Tuesday, June 22, 2010

Crutches

Mark took Levi and Violet down to the creek today to toss rocks off the bridge. This, of course, is one of their favorite activities... like most children. As he told it, Levi had smuggled a pacifier, "paci" - affectionately, down to the bridge. He is supposed to be being weaned from paci. As he was enthusiastically throwing rocks over the bridge, he opened his mouth to exclaim, and, like something from Aesop's Fables, paci tumbled out, bounced once off the bridge railing, and fell, plop, into the creek below. Levi, with furrowed brow, looked forlornly down into the water and said, "I lost paci! Now, what am I going to do?" Now, one could successfully argue that if a child can utter such sophisticated monologue, he should scarcely need a paci. However, I think that Levi would be inclined to disagree, and might, quite maturely, make a decent case.

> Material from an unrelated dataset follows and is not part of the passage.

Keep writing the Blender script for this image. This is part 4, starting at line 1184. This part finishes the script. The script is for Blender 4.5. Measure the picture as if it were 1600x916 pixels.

When Mark came home to tell me the story, I said, "Oh, no. That was our last spare."
To which he replied, "Well, maybe tonight is a good night for him to say goodbye to paci."
I had to agree, although I was still contemplating a quick trip into town for a new one.

I think about how strange it is that we learn to depend on crutches from a very early age. We lean on things - sometimes encouraged by our parents - to fill an emotional or physical void. Even if parents are the ones who try to fill our voids as children, they are still inadequate. They still fall short. I struggle with my voids. I try to fill them with hobbies or time wasters. I try to fill my stomach with sweets and other things I know aren't good for me. I try to fill my ears with noise and my eyes with stimuli.

I was thinking about my thoughts today - how redundant. I noticed that I think a lot more thoughts about God than I think toward Him. I imagine He would tend to prefer the latter... just like I would. It's nice for my husband to think about me, but I don't know he is unless he's thinking toward me. If he tells me what he's thinking toward me, or if he expresses it in actions that benefit me, then we have made a connection that is impossible when he merely thinks about me. More often than not I let my thoughts direct me. Today I am prompted to be more purposeful to direct my thoughts, instead of letting them direct me, and to make them known - not just in words on a blog or even in a prayer, but in my actions. God thinks about me, no doubt... and has been since the beginning of time. (Zeph. 3:17, Zech. 2:8, Jer. 29:11, Col. 3:12) But more importantly, His thoughts have been directed toward me for my good. Sometimes we find this hard to believe.

We mistrust God because we are unsure of our worth to Him. We think that we are merely tolerated by Him... that since our failure is so great that we couldn't be worth the rejoicing He claims to do over us. We are unsure of His goodness. So we may tend to think that when difficulties come our way we are being punished or at least neglected by God. The contrary is always true. His thoughts have always been directed toward us... for our good. If I tell my son tomorrow that he has to continue to go out and work in a garden that is scarcely producing any fruit, he is frustrated - maybe even angry - with me. But I carry a burden called: The Big Picture. I can see that he is learning to stick with something he started - to persevere in bleak circumstances. I can see that he is learning good work ethic - to finish a project started. I can also see that this will make him a better employee someday... more marketable... more competitive... stronger.

God also carries the same burden, but on a much grander scale. Our trials and sufferings aren't the result of a forgetful or vengeful God. They are part of our growing process... a tiny portion of The Big Picture. Salvation wasn't a contingency plan for a bunch of cosmic failures. It was a way to sacrifice Himself for His greatest love - people who were lost. The greatest love stories are ones of great sacrifice. He made us the object of the greatest love story every told.

Jesse Ventura once said that "religion is just a crutch for the weak". He's right.